The Press and Journal (Aberdeen and Aberdeenshire)
Joyce easing back into River City role
Roisin is back in Shieldinch and making waves on Montego Street – and Aberdeen actor Joyce Falconer is loving every minute of it.
“It feels fantastic… like putting on an old pair of comfortable slippers,” she said about returning to River City and back into the shoes of the fiery Doric character she last played in 2008 in the popular BBC Scotland soap.
“I’m surprised how easy it was to slip back into it. I was thinking ‘will I remember all the protocol and terminology?’ but I am thoroughly enjoying myself.”
And Roisin McIntyre fans will enjoy it too – but this isn’t quite Roisin as they might remember her when she was part of the original ensemble of characters, with memorable story lines from winning the lottery to her reunion with secret love child Alanna. She’s no longer the loud, brash nail technician from the Lazy Rays tanning salon who left for a new life in the States with her new man, Sonny.
“She returned from America and went back to Aberdeen and retrained off her own back. Now she’s a counsellor,” said Joyce.
Some things, though, haven’t changed.
It’s a matter of mere minutes into her first episode before Roisin is having a fiery clash with her old foe, Scarlett O’Hara, who’s not happy the counsellor’s first client is her son, Stevie.
“I know Sally Howitt, the actress who plays Scarlett, so when we had that major ding-dong it was good fun to play.”
Before she has her set-to, the episode sees Roisin visiting old haunts, now changed, and meeting new faces who she doesn’t know – and who don’t know her.
The establishing trip down memory lane was pretty much like Joyce’s own return to the purposebuilt set in Dumbarton Studios where River City is filmed.
“It was interesting for me thinking ‘oh, that used to be this and this used to be that’ and trying to remember where everybody stayed,” she said.
While the exterior set hasn’t changed much – “it’s still typical Glasgow tenements” – Joyce said the studios where interior scenes are filmed are far larger to accommodate the many different characters now in play.
But she hasn’t lost her bearings as Roisin, despite the character’s gear change in career.
“Roisin, when she was in it originally, used to have a lot of people coming up to her and pouring their heart out,” said Joyce. “I don’t know if it’s her interest in the human condition or just nosiness.”
Folk pouring their heart out didn’t just happen on the telly.

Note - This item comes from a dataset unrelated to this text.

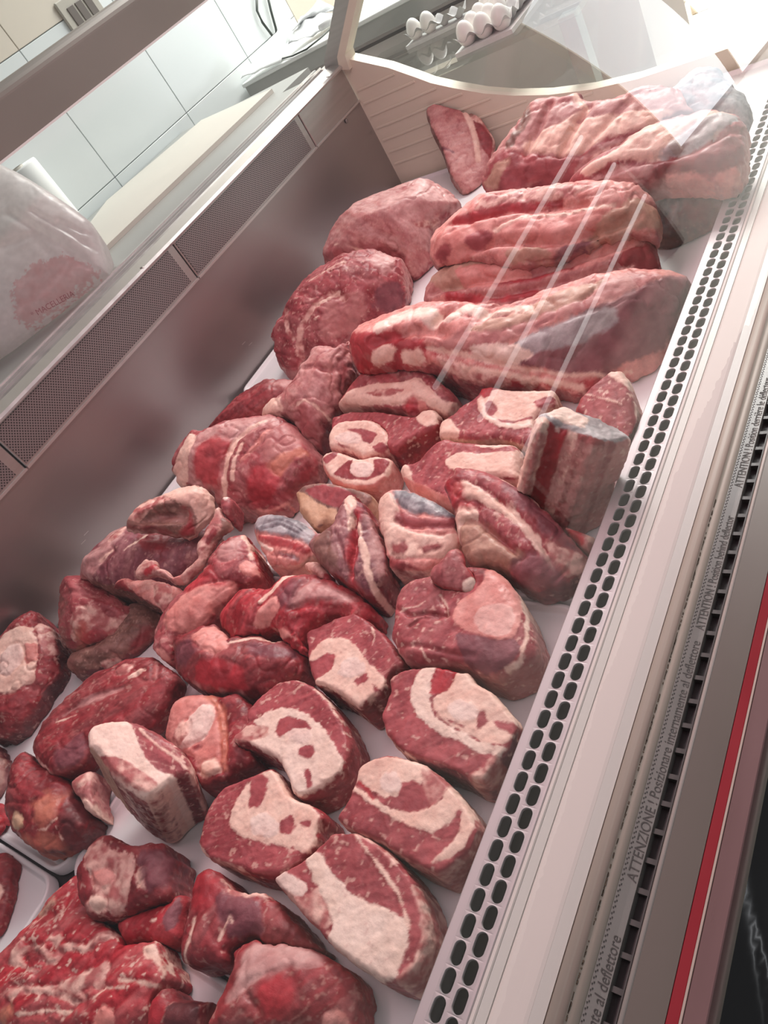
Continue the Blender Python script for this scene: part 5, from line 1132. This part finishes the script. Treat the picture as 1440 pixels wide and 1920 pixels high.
piece('leg_roast', 'large roast with ragged fat streaks, in front of the smooth round roast', 'roast', cH,
      [(35,900),(50,860),(95,800),(100,740),(150,650),(230,570),(320,510),(420,460),(520,445),(610,435),(660,470),(740,490),(762,560),(757,680),(755,750),(690,770),(620,830),(560,870),(500,880),(450,930),(420,1000),(300,1010),(230,1000),(210,1060),(170,1100),(100,1100),(60,1040),(40,960)],
      fuzz=.5, zmin=.006, k=.48, H=.055, R=.09, h=.0024, base='lean', side='pale', marb=.5, memb=.3, wob=.003, fold=.002, regions=[('purple', [(560,650),(650,590),(725,600),(757,700),(690,755),(590,745)]), ('membrane', [(560,460),(612,440),(700,480),(690,540),(620,570),(580,520)]), ('pale', [(330,700),(520,640),(540,760),(460,900),(330,930),(280,860)]), ('mottled', [(150,920),(185,900),(180,960),(150,1000)])], lines=[('mottled', [(420,690),(340,660),(250,740),(190,830),(175,900),(180,1000)], 30), ('fat', [(390,660),(330,690),(270,720)], 20), ('mottled', [(110,760),(105,850),(140,900)], 26), ('mottled', [(250,590),(330,540),(420,500)], 22), ('fat', [(265,800),(280,790)], 18)], folds=[([(560,650),(600,740),(560,820),(480,880)], .008, .012), ([(420,690),(340,660),(250,740),(190,830)], .006, .006)])
piece('round_roast', 'smooth round roast with a whitish top, rearmost along the steel wall', 'roast', cH,
      [(295,530),(310,440),(340,360),(400,270),(500,170),(600,110),(740,70),(860,50),(960,80),(1040,150),(1035,190),(980,230),(940,290),(900,330),(900,400),(890,450),(900,490),(850,540),(830,575),(780,605),(750,570),(740,500),(650,500),(600,520),(500,520),(400,540)],
      zmin=.004, k=.5, H=.075, R=.13, h=.0030, base='pale', side='lean', marb=.25, memb=.7, regions=[('membrane', [(600,115),(740,72),(860,52),(960,82),(1035,150),(980,225),(900,270),(800,285),(720,260),(640,200)]), ('lean', [(310,470),(360,380),(520,410),(640,400),(750,470),(760,560),(640,500),(400,530)]), ('mottled', [(790,290),(900,250),(950,270),(890,320),(820,310)])], lines=[('fat', [(360,390),(450,410),(520,440)], 6), ('red', [(720,90),(750,85)], 24)])
# ---- far right racks
piece('rib_rack', 'lower of two stacked pink rib cuts behind the long rib slab', 'rib rack', cP,
      [(788,565),(795,540),(808,515),(850,492),(900,480),(960,490),(1000,490),(1060,480),(1100,460),(1140,447),(1200,431),(1222,440),(1236,470),(1240,512),(1190,530),(1140,540),(1080,556),(1020,570),(985,585),(930,595),(870,590),(830,590)],
      fuzz=.3, zmin=.035, k=.38, H=.026, R=.032, h=.0028, base='pale', side='lean', marb=.4, memb=.2, wob=.003, fold=.004, fib=25, regions=[('pink', [(1060,485),(1140,450),(1205,432),(1225,445),(1180,470),(1100,500),(1040,515)]), ('tan', [(800,530),(850,495),(920,485),(900,520),(840,545)]), ('pink', [(850,505),(960,490),(1000,510),(940,540),(870,540)]), ('deep', [(1130,490),(1225,455),(1238,510),(1180,515)]), ('mottled', [(1150,505),(1190,488),(1170,512)]), ('pink', [(800,560),(870,550),(960,555),(900,580),(830,580)])], lines=[('yellow', [(1100,470),(1140,452),(1190,436)], 6), ('red', [(840,550),(930,560),(1000,545)], 14), ('red', [(930,530),(1000,520),(1070,500)], 12)], folds=[([(800,545),(900,525),(1000,510),(1100,480),(1200,450)], .008, .014), ([(830,570),(940,550),(1050,525),(1180,490)], .007, .010)])
piece('rib_rack', 'upper of two stacked pink rib cuts, with tan skin at its right', 'rib rack', cP,
      [(803,480),(803,455),(815,430),(845,410),(880,385),(900,370),(950,360),(1000,357),(1060,349),(1130,344),(1180,350),(1215,360),(1232,385),(1241,420),(1226,442),(1190,445),(1140,455),(1080,480),(1020,500),(960,505),(900,492),(850,496),(815,495)],
      fuzz=.3, T=.050, RB=.02, zmin=.080, k=.38, H=.030, R=.034, h=.0028, base='pink', side='pale', marb=.4, memb=.2, wob=.003, fold=.003, fib=25, regions=[('pink', [(930,425),(985,402),(1060,400),(1150,382),(1190,390),(1130,432),(1040,448),(950,452)]), ('tan', [(1080,460),(1130,405),(1190,368),(1235,388),(1242,425),(1170,442),(1110,480),(1060,490)]), ('mottled', [(900,375),(960,362),(1060,352),(1120,350),(1060,375),(960,388),(890,400)]), ('purple', [(1035,490),(1050,460),(1120,440),(1110,465),(1080,480)]), ('pink', [(810,460),(880,420),(930,400),(930,450),(860,490),(815,490)]), ('tan', [(940,470),(1020,455),(1040,490),(960,500)]), ('lean', [(870,450),(900,425),(925,440),(895,470)]), ('lean', [(808,475),(830,455),(850,465),(830,490)])], lines=[('fat', [(930,430),(985,405),(1060,402),(1150,384)], 7), ('red', [(850,415),(930,392),(1050,378)], 12)], folds=[([(810,440),(870,415),(960,395),(1100,380)], .006, .010), ([(830,495),(900,460),(930,450),(1040,450),(1150,425),(1200,395)], .008, .016), ([(1060,475),(1120,440)], .005, .012)])
piece('rib_rack', 'far right rib rack with whitish dry fat back, red ribs facing the grille', 'rib rack', cP,
      [(1060,348),(1080,315),(1150,290),(1200,258),(1240,235),(1290,224),(1340,214),(1385,208),(1402,240),(1404,270),(1398,300),(1390,335),(1370,350),(1340,352),(1300,345),(1240,345),(1200,360),(1150,352),(1100,355)],
      fuzz=.3, T=.045, RB=.02, zmin=.085, k=.35, H=.030, R=.034, h=.0030, base='lean', side='pale', marb=.3, memb=.3, wob=.003, regions=[('fat', [(1085,318),(1150,290),(1200,256),(1290,224),(1385,208),(1350,250),(1280,280),(1230,297),(1150,300),(1100,330)]), ('silver', [(1230,295),(1270,255),(1380,210),(1385,225),(1300,280)]), ('membrane', [(1100,335),(1160,305),(1230,300),(1210,340),(1120,350)]), ('deep', [(1235,305),(1300,282),(1370,245),(1398,290),(1380,320),(1300,320),(1230,340)]), ('pink', [(1250,325),(1310,320),(1340,335),(1300,345),(1250,345)]), ('pink', [(1330,330),(1380,310),(1392,335),(1360,350)])], folds=[([(1100,335),(1200,300),(1300,282),(1380,240)], .008, .008)])
piece('dark_cut', 'dark dried maroon cut lying on the white tray by the far grille', 'meat', cP,
      [(1195,372),(1205,348),(1240,336),(1300,334),(1340,343),(1370,345),(1392,330),(1380,368),(1362,400),(1330,432),(1290,452),(1250,464),(1225,455),(1215,430),(1205,400)], zmin=.006, k=.38, H=.045, R=.065, h=.0030, base='dark', side='dark', marb=.1, memb=.25, regions=[('slate', [(1200,362),(1250,340),(1280,370),(1270,420),(1225,430)]), ('deep', [(1290,340),(1370,350),(1350,400),(1290,420)])], lines=[('membrane', [(1255,375),(1268,410)], 5), ('membrane', [(1335,350),(1350,380)], 6)])
piece('rib_slab_end', 'bluish grey dry rib end at the very back right under the bright window reflection', 'rib rack', cP,
      [(1225,225),(1240,190),(1270,160),(1295,140),(1318,122),(1345,130),(1380,168),(1412,202),(1412,240),(1395,260),(1340,240),(1290,245)], zmin=.02, k=.4, H=.03, R=.04, h=.0034, base='slate', side='slate', marb=.1, memb=.2)
piece('rib_rack', 'rearmost rib rack with broad chalky back and scalloped rib ends', 'rib rack', cP,
      [(900,345),(930,290),(958,255),(985,218),(1000,178),(1012,176),(1030,190),(1062,187),(1088,178),(1105,198),(1145,192),(1180,180),(1212,164),(1265,170),(1312,176),(1325,205),(1300,240),(1250,255),(1210,280),(1160,310),(1110,330),(1080,355),(1040,345),(1000,352),(960,372),(920,370)],
      fuzz=.3, zmin=.05, k=.40, H=.032, R=.036, h=.0032, base='pale', side='lean', marb=.2, memb=.3, wob=.003, regions=[('membrane', [(955,268),(990,215),(1062,190),(1180,182),(1260,172),(1315,180),(1300,230),(1200,262),(1120,285),(1085,295),(1000,290)]), ('fat', [(975,270),(1040,232),(1160,210),(1240,205),(1280,215),(1190,248),(1110,272),(1080,290),(1000,288)]), ('lean', [(905,350),(935,290),(1000,288),(1085,296),(1068,335),(1000,340),(930,368)]), ('mottled', [(1085,300),(1190,252),(1250,238),(1230,262),(1120,315)]), ('purple', [(1225,238),(1262,210),(1310,205),(1270,235)]), ('tan', [(905,352),(930,305),(960,300),(930,365)])], lines=[('brown', [(995,185),(985,230),(955,270)], 16), ('fat', [(1075,185),(1100,205),(1060,230)], 12), ('lean', [(1085,292),(1140,262),(1200,246)], 8)], folds=[([(1030,195),(1010,240),(985,285)], .008, .012), ([(1105,200),(1070,250),(1050,290)], .008, .012), ([(1180,190),(1130,240),(1090,285)], .008, .008)])
piece('leaning_slab', 'pale pink slab leaning upright against the beige end panel in the back corner', 'meat', cP,
      [(796,200),(815,175),(840,155),(850,151),(863,160),(880,195),(900,220),(914,240),(930,262),(925,300),(912,340),(892,357),(872,367),(847,332),(830,282),(811,245)],
      ncam=(-.15, -.25, -.95), fuzz=.3, zmin=.0, H=.010, R=.018, T=.035, RB=.012, h=.0030, base='pale', side='brown', marb=.15, memb=.4, regions=[('mottled', [(858,158),(880,195),(914,242),(930,262),(925,300),(905,270),(880,230),(862,195)]), ('deep', [(885,225),(905,235),(926,262),(920,300),(900,270)])], lines=[('fat', [(846,154),(868,200),(884,235),(892,262),(897,300)], 9), ('brown', [(864,180),(884,215)], 7), ('purple', [(816,272),(850,285)], 4)])
# ---- cuts entering from the left edge
piece('lean_cut', 'bright red sliver of meat at the left edge beside the rounded dark lump', 'meat', cB, [(-70,590),(-20,580),(20,620),(45,690),(50,780),(10,830),(-70,850)], zmin=.006, k=.25, H=.018, R=.025, h=.002, base='red', marb=.1, memb=.1)
piece('lean_cut', 'dark red strip of meat in the lower left tray at the picture edge', 'meat', cB, [(-70,900),(20,886),(70,900),(95,960),(85,1060),(70,1180),(30,1330),(0,1400),(-70,1420)], zmin=.006, k=.2, H=.012, R=.02, h=.002, base='deep', marb=.2, memb=.1, regions=[('fat', [(-30,1060),(8,1080),(20,1125),(-10,1185),(-40,1180)])])
piece('lean_cut', 'dark greyish scrap of meat at the left edge below the big bone end', 'meat', cB, [(-70,240),(0,250),(50,330),(40,440),(20,560),(-70,600)], zmin=.004, k=.25, H=.018, R=.03, h=.0022, base='brown', side='dark', marb=.2, memb=.3)
# ---- white bag with meat on the butcher's sill
bagr = piece('plastic_bag', 'white plastic bag with pinkish meat inside resting on the sill at the left edge', 'bag', cP,
      [(-60,285),(0,310),(40,328),(95,362),(150,400),(172,418),(186,440),(196,470),(204,500),(206,518),(190,522),(150,545),(105,585),(60,620),(20,650),(-20,670),(-60,690)],
      zmin=.004, floor=.2835, k=.55, H=.040, R=.060, T=.10, RB=.05, h=.0026, base='bag', rough=.0002, wave=.003, fold=.0012, fib=-35, facet=0, marb=0, memb=0, carve=False, keep=False, material=M['bagm'], wob=.010,
      regions=[('bagmeat', [(25,535),(60,500),(110,478),(160,490),(188,515),(150,545),(105,585),(60,615),(30,600)])],
      folds=[([(20,400),(60,425),(110,455),(165,495)], .010, .008), ([(60,395),(110,425),(180,470)], .006, .006), ([(110,415),(150,435),(170,440)], .005, .005), ([(5,460),(60,440),(90,470)], .010, .006)])

# lettering printed on the bag, laid onto its surface
def bag_print(body, px0, px1, size):
    from mathutils.bvhtree import BVHTree
    dg = bpy.context.evaluated_depsgraph_get(); trees = []
    bpy.context.view_layer.update()
    for ob in ([bagr] if bagr.type == 'MESH' else list(bagr.children)):
        mw = ob.matrix_world; vs = [mw @ v.co for v in ob.data.vertices]; trees.append(BVHTree.FromPolygons(vs, [tuple(p.vertices) for p in ob.data.polygons]))
    a, b = atz(*px0, .33), atz(*px1, .33); e1 = Vector(b - a); ln = e1.length; e1.normalize()
    vw = Vector(-ray(*px0)).normalized(); e2 = vw.cross(e1).normalized()
    c = bpy.data.curves.new('lettering', 'FONT'); c.body = body; c.size = size; c.extrude = 0; c.resolution_u = 4
    o = bpy.data.objects.new('lettering', c); COL.objects.link(o); bpy.context.view_layer.update()
    me = bpy.data.meshes.new_from_object(o.evaluated_get(bpy.context.evaluated_depsgraph_get())); bpy.data.objects.remove(o)
    bm = bmesh.new(); bm.from_mesh(me); bmesh.ops.triangulate(bm, faces=bm.faces); bmesh.ops.subdivide_edges(bm, edges=bm.edges[:], cuts=1); bm.to_mesh(me); bm.free()
    w = max(v.co.x for v in me.vertices)
    for v in me.vertices:
        p = Vector(a) + e1 * (v.co.x / w * ln) + e2 * v.co.y; best = None
        for t in trees:
            h_ = t.ray_cast(p + vw * .25, -vw)
            if h_[0] is not None and (best is None or h_[3] < best[1]): best = (h_[0] + vw * .0008, h_[3])
        v.co = (best[0] if best else p) - bagr.location
    me.name = 'lettering'; me.materials.append(M['redprint'])
    ob = bpy.data.objects.new('lettering', me); COL.objects.link(ob); ob.parent = bagr
bag_print('* MACELLERIA', (62, 596), (150, 549), .016)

Joyce found people doing the same with her in real life.
“That’s the nature of soap. People feel like they have a personal relationship with you. But I always felt very loved by the public. But saying that, there’s still some folk that cannae stand you.”
It’s a measure of that affection and the impact of both Roisin and Joyce that she still gets fans of River City coming up and chatting to her, even in the intervening years as she has carved out a path as a stage actor and writer.
“I find it quite amusing when you are theatre acting and come out, thinking you have completely transformed yourself, that folk are still calling you Roisin. I just accept that and take it as a compliment.”
Joyce reckons it was fan power – Roisin is still a firm favourite with fan forums constantly asking when she is coming back — that led to her return.